Line by line, repeat the data below exactly, beginning at the first line and ending at the line with "sweep(mb, [(-6.5, 14.0), (-2.2, 14.0)], [(.0, gz". Omit pictures.

** Start DATA SHOWN **

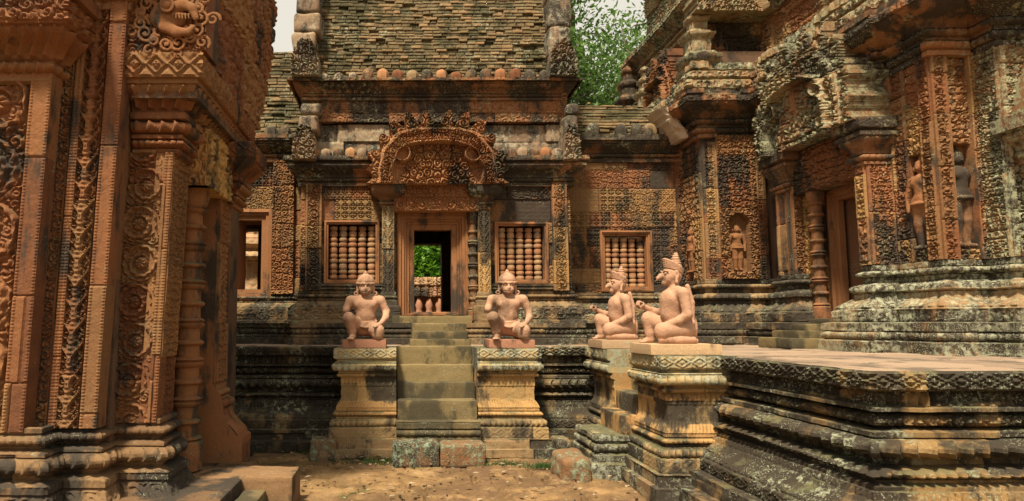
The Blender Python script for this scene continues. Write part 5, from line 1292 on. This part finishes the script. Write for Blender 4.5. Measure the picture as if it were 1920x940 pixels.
sweep(mb, [(-6.5, 14.0), (-2.2, 14.0)], [(.0, gz + .3), (.1, gz + .25), (.1, gz - .1), (.25, gz - .2), (.25, gz - .35), (.1, gz - .45)] + torus(.1, gz - .5, gz - .7, .15) + [(.0, gz - .75), (0, gz - 1.3), (.15, gz - 1.35), (.15, 0)], [(gz - .7, gz - .5, 'petals', .25, .05), (gz - .1, gz + .2, 'foliage', .15, .04)], seed=711, ds=.03, dt=.02, rough=.03); mb.build('moulded_wall', M_far, fg)

# ------------------------------------------------------------------ trees
def leaf_mat(name, c1, c2):
    m = bpy.data.materials.new(name); m.use_nodes = True; nt = m.node_tree; L = nt.links.new
    bs = nt.nodes['Principled BSDF']; bs.inputs['Roughness'].default_value = .55
    at = nt.nodes.new('ShaderNodeAttribute'); at.attribute_name = 'blk'
    r = ramp(nt, [(0, c1), (1, c2)]); L(at.outputs['Fac'], r.inputs[0]); L(r.outputs[0], bs.inputs['Base Color'])
    tr = nt.nodes.new('ShaderNodeBsdfTranslucent'); L(r.outputs[0], tr.inputs[0])
    mx = nt.nodes.new('ShaderNodeMixShader'); mx.inputs[0].default_value = .45
    L(bs.outputs[0], mx.inputs[1]); L(tr.outputs[0], mx.inputs[2]); L(mx.outputs[0], nt.nodes['Material Output'].inputs[0])
    return m
M_leafA = leaf_mat('grey_green_leaf', (.04, .10, .02), (.15, .27, .055))
M_leafB = leaf_mat('bright_green_leaf', (.05, .16, .008), (.15, .34, .02))
M_leafC = leaf_mat('mid_green_leaf', (.035, .085, .02), (.08, .15, .035))
M_bark = stone('bark', [(.14, .12, .095), (.22, .19, .15)], dark=.2, lich=.2, moss=0)
def tube(mb, pts, rs, n=8):
    pts = np.array(pts, float); P = []
    for i, p in enumerate(pts):
        d = pts[min(i + 1, len(pts) - 1)] - pts[max(i - 1, 0)]; d /= np.linalg.norm(d)
        a = np.cross(d, (0.3, 1, .2)); a /= np.linalg.norm(a); b = np.cross(d, a)
        P.append([p + rs[i] * (a * math.cos(t) + b * math.sin(t)) for t in np.linspace(0, 2 * np.pi, n + 1)])
    mb.grid(np.array(P))
def limb(rng, p0, d, L, r, n=7, up=.12, wob=.2):
    pts, p, d = [p0], np.array(p0, float), np.array(d, float)
    for k in range(n):
        d = d + rng.normal(0, wob, 3) + (0, 0, up); d /= np.linalg.norm(d); p = p + d * L / n; pts.append(p.copy())
    return pts, [r * (1 - .75 * k / n) for k in range(n + 1)]
def leaves(rng, centres, n, spread, size):
    c = centres[rng.randint(0, len(centres), n)]
    p = c + rng.normal(0, 1, (n, 3)) * spread
    a = rng.normal(0, 1, (n, 3)); a /= np.linalg.norm(a, axis=1)[:, None]
    b = np.cross(a, rng.normal(0, 1, (n, 3)) + (0, 0, 1.5)); b /= np.linalg.norm(b, axis=1)[:, None]
    s = size * rng.uniform(.6, 1.3, n)[:, None]
    V = np.stack([p - a * s, p + b * s * .42, p + a * s, p - b * s * .42], 1).reshape(-1, 3)
    F_ = np.arange(4 * n).reshape(n, 4)
    bl = np.repeat(rng.uniform(0, 1, n), 4)
    return V, F_, bl
def tree(name, label, base, h, trunk_r, limbs, lm, seed, nleaf, spread, size, group=None, low=.35, reach=.45):
    rng = np.random.RandomState(seed); t = thing(name, label, 'tree', base, group)
    base = np.array(base, float); wood = MB(); cen = []
    tp, tr = limb(rng, base, (0, 0, 1), h * .75, trunk_r, 9, .3, .1); tube(wood, tp, tr, 10)
    wood.build('trunk', M_bark, t); br = MB()
    for k in range(limbs):
        f = low + (1 - low) * rng.rand(); i = min(8, int(f * 9)); p = tp[i]
        az = rng.rand() * 6.28; d = np.array((math.cos(az), math.sin(az), rng.uniform(.05, .7)))
        lp, lr = limb(rng, p, d, h * reach * (1.15 - .5 * f), max(.03, tr[i] * .55), 7, .06, .22); tube(br, lp, lr, 7)
        for q in range(2, 8):
            for s_ in range(2):
                sp, sr = limb(rng, lp[q], rng.normal(0, 1, 3) + (0, 0, .2), h * .1 * rng.uniform(.5, 1.2), lr[q] * .5 + .008, 4, .05, .3); tube(br, sp, sr, 5); cen += sp[2:]
        cen += lp[4:]
    br.build('limb', M_bark, t)
    cen = np.array(cen); V, F_, bl = leaves(rng, cen, nleaf, spread, size)
    MB().add(V, F_, bl).build('crown', lm, t, smooth=0)
    return t
tree('shade_tree', 'large grey limbed tree behind the hall roof, between roof and tower', (7.2, 21, 0), 15, .55, 32, M_leafA, 5, 70000, .40, .09, low=.3, reach=.5)
tree('leafy_tree', 'bright green tree seen through the hall doorway above the far wall', (1.3, 22, 0), 6.5, .2, 20, M_leafB, 9, 26000, .4, .11, low=.18, reach=.38)
tree('shade_tree', 'dark tree far behind the left end of the hall', (-9, 30, 0), 9, .35, 16, M_leafC, 12, 9000, .6, .22)

# ------------------------------------------------------------------ fallen leaves and grass
rng = np.random.RandomState(44)
def litter(n, region, size, mat, name, label, cat):
    mb = MB()
    x = rng.uniform(region[0], region[1], n); y = rng.uniform(region[2], region[3], n); a = rng.uniform(0, 6.28, n); s = size * rng.uniform(.5, 1.4, n)
    V = []
    for i in range(n):
        c, sn = math.cos(a[i]), math.sin(a[i]); z = .02 + .02 * rng.rand()
        for (p, q, zz_) in ((-1, 0, 0), (0, .4, .25), (1, 0, .1), (0, -.4, .2)): V.append((x[i] + s[i] * (p * c - q * sn), y[i] + s[i] * (p * sn + q * c), z + zz_ * s[i]))
    mb.add(V, np.arange(4 * n).reshape(n, 4), np.repeat(rng.rand(n), 4)); o = mb.build(name, mat, None, 0); tag(o, label, cat, kind='stuff')
M_dry = leaf_mat('dry_leaf', (.30, .19, .08), (.62, .52, .36))
litter(240, (-1.6, 2.2, 5.3, 7.8), .034, M_dry, 'fallen_leaves', 'dry fallen leaves scattered over the courtyard earth', 'leaves')
def grass(n, spots):
    V = []
    for i in range(n):
        sx, sy, sr = spots[rng.randint(len(spots))]; x, y = sx + rng.normal(0, sr), sy + rng.normal(0, sr * .4); h = rng.uniform(.02, .06); a = rng.uniform(0, 6.28); w = .004
        dx, dy = math.cos(a), math.sin(a); bx, by = rng.normal(0, .02, 2)
        V += [(x - dx * w, y - dy * w, -.01), (x + dx * w, y + dy * w, -.01), (x + bx, y + by, h)]
    mb = MB(); mb.add(V, np.arange(3 * n).reshape(n, 3), np.repeat(rng.rand(n), 3)); o = mb.build('grass', M_leafC, None, 0); tag(o, 'thin short grass at the foot of the terrace and steps', 'grass', kind='stuff')
grass(2600, [(-.75, 7.75, .2), (-.2, 7.35, .2), (1.15, 7.2, .15), (1.9, 7.6, .2), (-1.0, 7.9, .15), (1.6, 7.1, .1), (2.0, 8.0, .12)])

def pebbles(n):
    mb = MB(); g = np.random.RandomState(77)
    base = np.array([(math.cos(a) * math.cos(e), math.sin(a) * math.cos(e), math.sin(e)) for e in (-.9, 0, .9) for a in np.linspace(0, 6.283, 6)[:-1]])
    fc = []
    for r in range(2):
        for i in range(5): fc.append((r * 5 + i, r * 5 + (i + 1) % 5, r * 5 + 5 + (i + 1) % 5, r * 5 + 5 + i))
    for i in range(n):
        c = (g.uniform(-1.6, 2.4), g.uniform(5.2, 8.2), .0); sc_ = g.uniform(.004, .016) * np.array((g.uniform(.7, 1.4), g.uniform(.7, 1.4), .7))
        mb.add(base * sc_ * g.uniform(.8, 1.2, (15, 1)) + c + (0, 0, .008), (fc, [(10, 11, 12, 13, 14)]), g.rand())
    tag(mb.build('gravel', M_thresh, None, 0), 'small stones and crumbs scattered over the courtyard earth', 'gravel', kind='stuff')
pebbles(260)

** End DATA SHOWN **

▶ THE ANSWER
The Blender Python script for this scene continues. Write part 5, from line 1292 on. This part finishes the script. Write for Blender 4.5. Measure the picture as if it were 1920x940 pixels.
sweep(mb, [(-6.5, 14.0), (-2.2, 14.0)], [(.0, gz + .3), (.1, gz + .25), (.1, gz - .1), (.25, gz - .2), (.25, gz - .35), (.1, gz - .45)] + torus(.1, gz - .5, gz - .7, .15) + [(.0, gz - .75), (0, gz - 1.3), (.15, gz - 1.35), (.15, 0)], [(gz - .7, gz - .5, 'petals', .25, .05), (gz - .1, gz + .2, 'foliage', .15, .04)], seed=711, ds=.03, dt=.02, rough=.03); mb.build('moulded_wall', M_far, fg)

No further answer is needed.